=== THE REQUEST ===
Copy each line below exactly and leave the pictures out.

=== RECORDED INFORMATION ===
>> BEGIN

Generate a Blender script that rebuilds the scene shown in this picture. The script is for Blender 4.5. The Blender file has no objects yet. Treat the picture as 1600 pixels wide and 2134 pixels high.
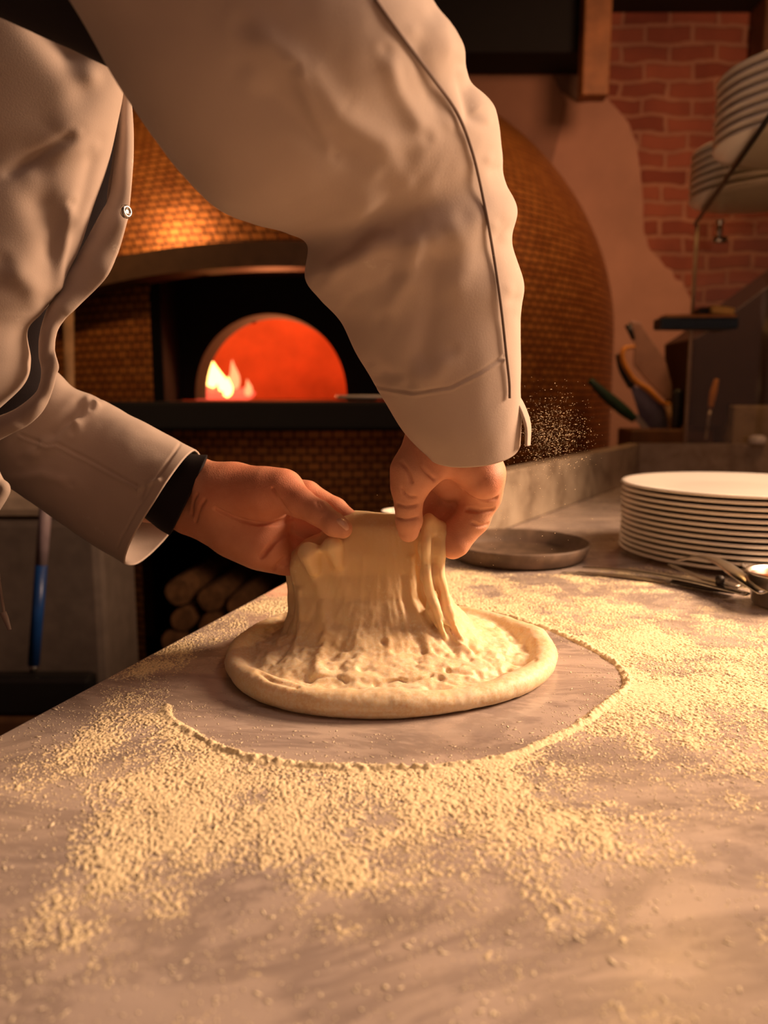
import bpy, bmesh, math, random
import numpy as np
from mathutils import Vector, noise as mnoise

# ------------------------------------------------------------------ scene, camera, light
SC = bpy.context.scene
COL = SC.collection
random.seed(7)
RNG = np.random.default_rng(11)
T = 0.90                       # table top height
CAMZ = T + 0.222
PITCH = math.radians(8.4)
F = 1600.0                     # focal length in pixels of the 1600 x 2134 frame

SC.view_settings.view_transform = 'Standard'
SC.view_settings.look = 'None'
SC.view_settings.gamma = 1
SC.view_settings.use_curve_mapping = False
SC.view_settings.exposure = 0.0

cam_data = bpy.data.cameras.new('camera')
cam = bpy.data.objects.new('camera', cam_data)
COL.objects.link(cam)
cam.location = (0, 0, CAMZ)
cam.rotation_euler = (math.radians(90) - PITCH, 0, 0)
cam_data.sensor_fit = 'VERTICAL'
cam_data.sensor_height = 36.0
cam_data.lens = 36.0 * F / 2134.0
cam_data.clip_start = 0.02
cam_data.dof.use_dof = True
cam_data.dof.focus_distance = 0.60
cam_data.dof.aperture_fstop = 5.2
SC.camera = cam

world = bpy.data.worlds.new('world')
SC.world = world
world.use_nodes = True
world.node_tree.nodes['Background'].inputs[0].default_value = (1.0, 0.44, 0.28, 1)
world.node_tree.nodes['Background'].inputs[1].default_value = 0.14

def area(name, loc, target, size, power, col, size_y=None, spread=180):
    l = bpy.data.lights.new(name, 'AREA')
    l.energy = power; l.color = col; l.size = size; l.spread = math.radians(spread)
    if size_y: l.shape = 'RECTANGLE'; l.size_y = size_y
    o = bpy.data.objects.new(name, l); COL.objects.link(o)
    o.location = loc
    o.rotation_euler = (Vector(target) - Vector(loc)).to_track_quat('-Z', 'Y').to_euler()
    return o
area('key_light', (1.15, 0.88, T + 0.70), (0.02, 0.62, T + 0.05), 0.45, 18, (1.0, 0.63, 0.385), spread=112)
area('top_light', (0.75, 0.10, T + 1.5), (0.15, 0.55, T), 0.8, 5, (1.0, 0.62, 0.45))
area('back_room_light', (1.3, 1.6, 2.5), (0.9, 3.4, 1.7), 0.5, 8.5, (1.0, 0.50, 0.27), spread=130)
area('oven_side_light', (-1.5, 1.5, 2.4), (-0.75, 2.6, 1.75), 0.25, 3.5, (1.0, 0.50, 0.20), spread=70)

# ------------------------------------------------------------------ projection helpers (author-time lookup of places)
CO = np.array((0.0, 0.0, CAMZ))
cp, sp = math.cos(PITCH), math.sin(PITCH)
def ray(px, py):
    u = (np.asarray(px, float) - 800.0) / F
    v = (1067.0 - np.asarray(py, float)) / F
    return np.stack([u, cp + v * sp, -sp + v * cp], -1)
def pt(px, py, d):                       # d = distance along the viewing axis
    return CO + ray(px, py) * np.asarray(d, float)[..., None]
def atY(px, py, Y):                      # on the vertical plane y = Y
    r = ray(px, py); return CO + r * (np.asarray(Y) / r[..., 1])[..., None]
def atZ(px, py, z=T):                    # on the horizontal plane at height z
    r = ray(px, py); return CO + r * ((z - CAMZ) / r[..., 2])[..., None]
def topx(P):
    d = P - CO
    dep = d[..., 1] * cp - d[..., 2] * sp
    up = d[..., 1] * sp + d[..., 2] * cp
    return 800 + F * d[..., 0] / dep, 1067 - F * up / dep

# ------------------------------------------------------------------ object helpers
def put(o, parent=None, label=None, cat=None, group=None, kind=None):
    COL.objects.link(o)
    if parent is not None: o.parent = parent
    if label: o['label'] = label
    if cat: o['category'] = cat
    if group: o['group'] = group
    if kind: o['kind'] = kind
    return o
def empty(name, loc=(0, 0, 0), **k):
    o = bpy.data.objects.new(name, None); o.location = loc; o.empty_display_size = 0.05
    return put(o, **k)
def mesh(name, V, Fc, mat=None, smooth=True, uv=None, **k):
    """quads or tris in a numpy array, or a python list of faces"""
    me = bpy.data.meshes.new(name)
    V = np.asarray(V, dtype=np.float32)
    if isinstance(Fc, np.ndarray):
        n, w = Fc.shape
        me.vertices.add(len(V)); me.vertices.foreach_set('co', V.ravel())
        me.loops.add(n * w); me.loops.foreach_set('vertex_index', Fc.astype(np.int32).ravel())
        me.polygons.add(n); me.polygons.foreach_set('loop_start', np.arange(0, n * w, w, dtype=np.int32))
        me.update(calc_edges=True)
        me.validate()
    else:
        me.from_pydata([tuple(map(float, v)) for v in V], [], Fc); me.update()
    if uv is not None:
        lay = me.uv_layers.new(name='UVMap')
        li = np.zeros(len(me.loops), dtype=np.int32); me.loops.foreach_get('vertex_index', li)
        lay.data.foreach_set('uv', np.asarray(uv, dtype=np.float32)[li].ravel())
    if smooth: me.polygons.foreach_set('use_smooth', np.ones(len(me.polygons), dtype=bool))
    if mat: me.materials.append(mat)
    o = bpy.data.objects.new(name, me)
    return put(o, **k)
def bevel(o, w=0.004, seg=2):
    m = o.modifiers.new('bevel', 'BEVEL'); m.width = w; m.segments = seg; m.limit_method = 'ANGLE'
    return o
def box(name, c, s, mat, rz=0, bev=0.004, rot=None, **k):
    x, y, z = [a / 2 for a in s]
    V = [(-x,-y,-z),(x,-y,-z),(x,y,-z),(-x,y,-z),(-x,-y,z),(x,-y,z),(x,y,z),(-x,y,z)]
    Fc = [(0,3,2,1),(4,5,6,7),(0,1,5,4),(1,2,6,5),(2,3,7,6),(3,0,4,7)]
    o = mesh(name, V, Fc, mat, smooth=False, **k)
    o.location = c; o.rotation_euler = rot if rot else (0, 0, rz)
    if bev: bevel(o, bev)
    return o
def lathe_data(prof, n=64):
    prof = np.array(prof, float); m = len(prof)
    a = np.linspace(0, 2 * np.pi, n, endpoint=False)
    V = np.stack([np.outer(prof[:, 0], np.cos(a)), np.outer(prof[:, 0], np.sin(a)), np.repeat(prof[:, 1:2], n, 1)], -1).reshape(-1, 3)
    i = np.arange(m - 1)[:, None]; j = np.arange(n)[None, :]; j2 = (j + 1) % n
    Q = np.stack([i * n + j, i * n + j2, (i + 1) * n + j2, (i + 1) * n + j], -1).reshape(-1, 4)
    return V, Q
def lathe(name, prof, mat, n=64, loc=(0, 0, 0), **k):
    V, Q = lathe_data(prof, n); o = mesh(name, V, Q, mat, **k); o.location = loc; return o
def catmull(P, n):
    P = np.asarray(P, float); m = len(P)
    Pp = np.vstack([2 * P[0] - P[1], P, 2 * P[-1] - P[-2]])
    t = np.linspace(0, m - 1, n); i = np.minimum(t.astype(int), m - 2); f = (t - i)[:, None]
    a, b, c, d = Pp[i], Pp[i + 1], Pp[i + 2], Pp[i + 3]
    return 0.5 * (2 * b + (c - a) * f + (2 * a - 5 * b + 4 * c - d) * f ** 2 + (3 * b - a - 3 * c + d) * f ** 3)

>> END

=== THE OUTPUT ===
Generate a Blender script that rebuilds the scene shown in this picture. The script is for Blender 4.5. The Blender file has no objects yet. Treat the picture as 1600 pixels wide and 2134 pixels high.
import bpy, bmesh, math, random
import numpy as np
from mathutils import Vector, noise as mnoise

# ------------------------------------------------------------------ scene, camera, light
SC = bpy.context.scene
COL = SC.collection
random.seed(7)
RNG = np.random.default_rng(11)
T = 0.90                       # table top height
CAMZ = T + 0.222
PITCH = math.radians(8.4)
F = 1600.0                     # focal length in pixels of the 1600 x 2134 frame

SC.view_settings.view_transform = 'Standard'
SC.view_settings.look = 'None'
SC.view_settings.gamma = 1
SC.view_settings.use_curve_mapping = False
SC.view_settings.exposure = 0.0

cam_data = bpy.data.cameras.new('camera')
cam = bpy.data.objects.new('camera', cam_data)
COL.objects.link(cam)
cam.location = (0, 0, CAMZ)
cam.rotation_euler = (math.radians(90) - PITCH, 0, 0)
cam_data.sensor_fit = 'VERTICAL'
cam_data.sensor_height = 36.0
cam_data.lens = 36.0 * F / 2134.0
cam_data.clip_start = 0.02
cam_data.dof.use_dof = True
cam_data.dof.focus_distance = 0.60
cam_data.dof.aperture_fstop = 5.2
SC.camera = cam

world = bpy.data.worlds.new('world')
SC.world = world
world.use_nodes = True
world.node_tree.nodes['Background'].inputs[0].default_value = (1.0, 0.44, 0.28, 1)
world.node_tree.nodes['Background'].inputs[1].default_value = 0.14

def area(name, loc, target, size, power, col, size_y=None, spread=180):
    l = bpy.data.lights.new(name, 'AREA')
    l.energy = power; l.color = col; l.size = size; l.spread = math.radians(spread)
    if size_y: l.shape = 'RECTANGLE'; l.size_y = size_y
    o = bpy.data.objects.new(name, l); COL.objects.link(o)
    o.location = loc
    o.rotation_euler = (Vector(target) - Vector(loc)).to_track_quat('-Z', 'Y').to_euler()
    return o
area('key_light', (1.15, 0.88, T + 0.70), (0.02, 0.62, T + 0.05), 0.45, 18, (1.0, 0.63, 0.385), spread=112)
area('top_light', (0.75, 0.10, T + 1.5), (0.15, 0.55, T), 0.8, 5, (1.0, 0.62, 0.45))
area('back_room_light', (1.3, 1.6, 2.5), (0.9, 3.4, 1.7), 0.5, 8.5, (1.0, 0.50, 0.27), spread=130)
area('oven_side_light', (-1.5, 1.5, 2.4), (-0.75, 2.6, 1.75), 0.25, 3.5, (1.0, 0.50, 0.20), spread=70)

# ------------------------------------------------------------------ projection helpers (author-time lookup of places)
CO = np.array((0.0, 0.0, CAMZ))
cp, sp = math.cos(PITCH), math.sin(PITCH)
def ray(px, py):
    u = (np.asarray(px, float) - 800.0) / F
    v = (1067.0 - np.asarray(py, float)) / F
    return np.stack([u, cp + v * sp, -sp + v * cp], -1)
def pt(px, py, d):                       # d = distance along the viewing axis
    return CO + ray(px, py) * np.asarray(d, float)[..., None]
def atY(px, py, Y):                      # on the vertical plane y = Y
    r = ray(px, py); return CO + r * (np.asarray(Y) / r[..., 1])[..., None]
def atZ(px, py, z=T):                    # on the horizontal plane at height z
    r = ray(px, py); return CO + r * ((z - CAMZ) / r[..., 2])[..., None]
def topx(P):
    d = P - CO
    dep = d[..., 1] * cp - d[..., 2] * sp
    up = d[..., 1] * sp + d[..., 2] * cp
    return 800 + F * d[..., 0] / dep, 1067 - F * up / dep

# ------------------------------------------------------------------ object helpers
def put(o, parent=None, label=None, cat=None, group=None, kind=None):
    COL.objects.link(o)
    if parent is not None: o.parent = parent
    if label: o['label'] = label
    if cat: o['category'] = cat
    if group: o['group'] = group
    if kind: o['kind'] = kind
    return o
def empty(name, loc=(0, 0, 0), **k):
    o = bpy.data.objects.new(name, None); o.location = loc; o.empty_display_size = 0.05
    return put(o, **k)
def mesh(name, V, Fc, mat=None, smooth=True, uv=None, **k):
    """quads or tris in a numpy array, or a python list of faces"""
    me = bpy.data.meshes.new(name)
    V = np.asarray(V, dtype=np.float32)
    if isinstance(Fc, np.ndarray):
        n, w = Fc.shape
        me.vertices.add(len(V)); me.vertices.foreach_set('co', V.ravel())
        me.loops.add(n * w); me.loops.foreach_set('vertex_index', Fc.astype(np.int32).ravel())
        me.polygons.add(n); me.polygons.foreach_set('loop_start', np.arange(0, n * w, w, dtype=np.int32))
        me.update(calc_edges=True)
        me.validate()
    else:
        me.from_pydata([tuple(map(float, v)) for v in V], [], Fc); me.update()
    if uv is not None:
        lay = me.uv_layers.new(name='UVMap')
        li = np.zeros(len(me.loops), dtype=np.int32); me.loops.foreach_get('vertex_index', li)
        lay.data.foreach_set('uv', np.asarray(uv, dtype=np.float32)[li].ravel())
    if smooth: me.polygons.foreach_set('use_smooth', np.ones(len(me.polygons), dtype=bool))
    if mat: me.materials.append(mat)
    o = bpy.data.objects.new(name, me)
    return put(o, **k)
def bevel(o, w=0.004, seg=2):
    m = o.modifiers.new('bevel', 'BEVEL'); m.width = w; m.segments = seg; m.limit_method = 'ANGLE'
    return o
def box(name, c, s, mat, rz=0, bev=0.004, rot=None, **k):
    x, y, z = [a / 2 for a in s]
    V = [(-x,-y,-z),(x,-y,-z),(x,y,-z),(-x,y,-z),(-x,-y,z),(x,-y,z),(x,y,z),(-x,y,z)]
    Fc = [(0,3,2,1),(4,5,6,7),(0,1,5,4),(1,2,6,5),(2,3,7,6),(3,0,4,7)]
    o = mesh(name, V, Fc, mat, smooth=False, **k)
    o.location = c; o.rotation_euler = rot if rot else (0, 0, rz)
    if bev: bevel(o, bev)
    return o
def lathe_data(prof, n=64):
    prof = np.array(prof, float); m = len(prof)
    a = np.linspace(0, 2 * np.pi, n, endpoint=False)
    V = np.stack([np.outer(prof[:, 0], np.cos(a)), np.outer(prof[:, 0], np.sin(a)), np.repeat(prof[:, 1:2], n, 1)], -1).reshape(-1, 3)
    i = np.arange(m - 1)[:, None]; j = np.arange(n)[None, :]; j2 = (j + 1) % n
    Q = np.stack([i * n + j, i * n + j2, (i + 1) * n + j2, (i + 1) * n + j], -1).reshape(-1, 4)
    return V, Q
def lathe(name, prof, mat, n=64, loc=(0, 0, 0), **k):
    V, Q = lathe_data(prof, n); o = mesh(name, V, Q, mat, **k); o.location = loc; return o
def catmull(P, n):
    P = np.asarray(P, float); m = len(P)
    Pp = np.vstack([2 * P[0] - P[1], P, 2 * P[-1] - P[-2]])
    t = np.linspace(0, m - 1, n); i = np.minimum(t.astype(int), m - 2); f = (t - i)[:, None]
    a, b, c, d = Pp[i], Pp[i + 1], Pp[i + 2], Pp[i + 3]
    return 0.5 * (2 * b + (c - a) * f + (2 * a - 5 * b + 4 * c - d) * f ** 2 + (3 * b - a - 3 * c + d) * f ** 3)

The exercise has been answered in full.